## SOURCE DATA

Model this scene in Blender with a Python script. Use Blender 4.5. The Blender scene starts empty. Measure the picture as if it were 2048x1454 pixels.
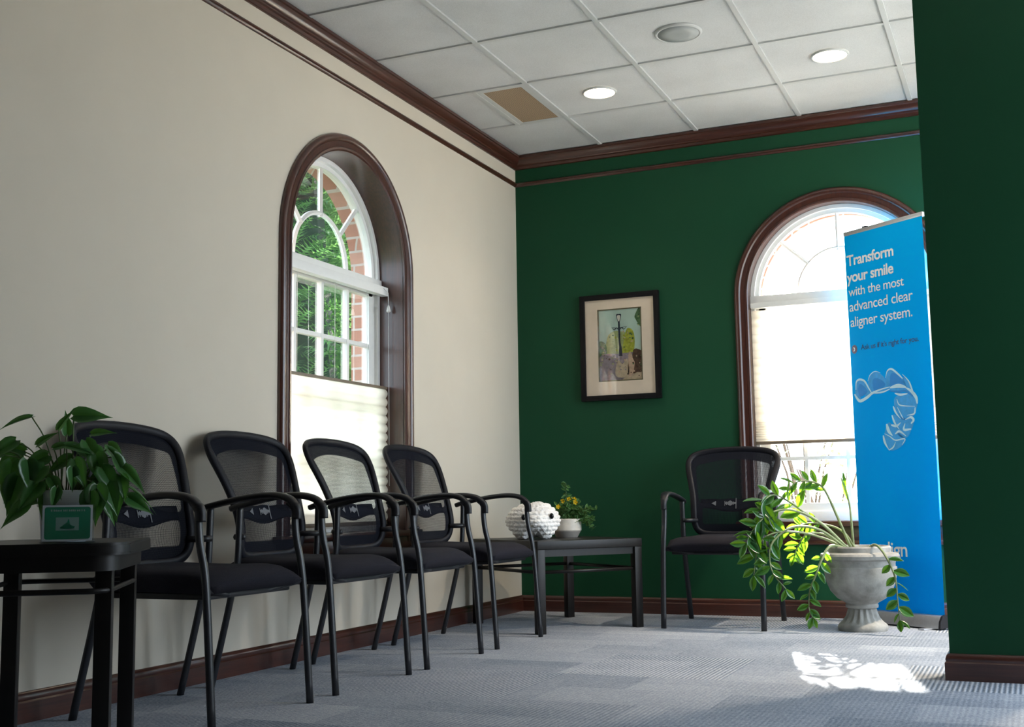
import bpy, bmesh, math, random
from mathutils import Vector, Matrix
PI = math.pi
rnd = random.Random(7)
S = bpy.context.scene
COL = S.collection

# ------------------------------------------------------------------ camera
CAM_F = 2361.64                     # focal length in pixels of the 2048 px wide frame
CAM_POS = Vector((2.9092, -6.7818, 0.6498))
YAW, PITCH, ROLL = -0.4105, 0.1185, -0.0153
cf = Vector((math.sin(YAW) * math.cos(PITCH), math.cos(YAW) * math.cos(PITCH), math.sin(PITCH)))
cr = Vector((math.cos(YAW), -math.sin(YAW), 0)); cu = cr.cross(cf)
c_, s_ = math.cos(ROLL), math.sin(ROLL)
cr, cu = c_ * cr + s_ * cu, -s_ * cr + c_ * cu
cam_d = bpy.data.cameras.new('camera'); cam = bpy.data.objects.new('camera', cam_d); COL.objects.link(cam)
cam_d.sensor_width = 36; cam_d.sensor_fit = 'HORIZONTAL'; cam_d.lens = CAM_F / 2048 * 36
cam_d.clip_start = .05; cam_d.clip_end = 400
cam.matrix_world = Matrix(((cr.x, cu.x, -cf.x, CAM_POS.x), (cr.y, cu.y, -cf.y, CAM_POS.y), (cr.z, cu.z, -cf.z, CAM_POS.z), (0, 0, 0, 1)))
S.camera = cam

# ------------------------------------------------------------------ light
S.view_settings.view_transform = 'Standard'; S.view_settings.look = 'None'
S.view_settings.gamma = 1; S.view_settings.use_curve_mapping = False
S.view_settings.exposure = 0.10
w = bpy.data.worlds.new('sky'); S.world = w; w.use_nodes = True
bg = w.node_tree.nodes['Background']; bg.inputs[0].default_value = (.74, .87, 1, 1); bg.inputs[1].default_value = 8.0
sun_d = bpy.data.lights.new('sun', 'SUN'); sun_d.energy = 55; sun_d.angle = math.radians(.85); sun_d.color = (1, .93, .82)
sun = bpy.data.objects.new('sun', sun_d); COL.objects.link(sun); sun.location = (0, 8, 8)
sun.rotation_euler = Vector((.225, -1, -.385)).to_track_quat('-Z', 'Y').to_euler()
def portal(name, loc, direction, sx, sy):
    d = bpy.data.lights.new(name, 'AREA'); d.shape = 'RECTANGLE'; d.size = sx; d.size_y = sy; d.cycles.is_portal = True
    o = bpy.data.objects.new(name, d); COL.objects.link(o); o.location = loc
    o.rotation_euler = Vector(direction).to_track_quat('-Z', 'Z').to_euler()
portal('portal_left', (-.34, -2.007, 1.45), (1, 0, 0), 1.2, 2.0)
portal('portal_back', (1.98, .36, 1.45), (0, -1, 0), 1.2, 2.0)
portal('portal_alcove', (4.36, -1.6, 1.45), (-1, 0, 0), 2.6, 2.2)

# ------------------------------------------------------------------ helpers
def link(o, parent=None):
    COL.objects.link(o)
    if parent is not None: o.parent = parent
    return o
def tag(o, label=None, cat=None, group=None, kind=None):
    if label: o['label'] = label
    if cat: o['category'] = cat
    if group: o['group'] = group
    if kind: o['kind'] = kind
    return o
def empty(name, loc=(0, 0, 0), rz=0, **k):
    o = bpy.data.objects.new(name, None); o.empty_display_size = .1
    link(o); o.location = loc; o.rotation_euler = (0, 0, rz); return tag(o, **k)
def obj(name, bm, mats, parent=None, smooth=True, recalc=True, **k):
    me = bpy.data.meshes.new(name)
    if recalc: bmesh.ops.recalc_face_normals(bm, faces=bm.faces[:])
    if smooth == 'auto':
        for f in bm.faces: f.smooth = True
        for e in bm.edges:
            if len(e.link_faces) == 2 and e.calc_face_angle(0) > .6: e.smooth = False
    else:
        for f in bm.faces: f.smooth = bool(smooth)
    bm.to_mesh(me); bm.free()
    for m in (mats if isinstance(mats, (list, tuple)) else [mats]): me.materials.append(m)
    o = bpy.data.objects.new(name, me); link(o, parent); return tag(o, **k)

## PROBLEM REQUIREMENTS
Give again, exactly, the lines from the start of the data through the one holding "COL = S.collection"; omit the pictures.

## SOLUTION TO THE PROBLEM
Model this scene in Blender with a Python script. Use Blender 4.5. The Blender scene starts empty. Measure the picture as if it were 2048x1454 pixels.
import bpy, bmesh, math, random
from mathutils import Vector, Matrix
PI = math.pi
rnd = random.Random(7)
S = bpy.context.scene
COL = S.collection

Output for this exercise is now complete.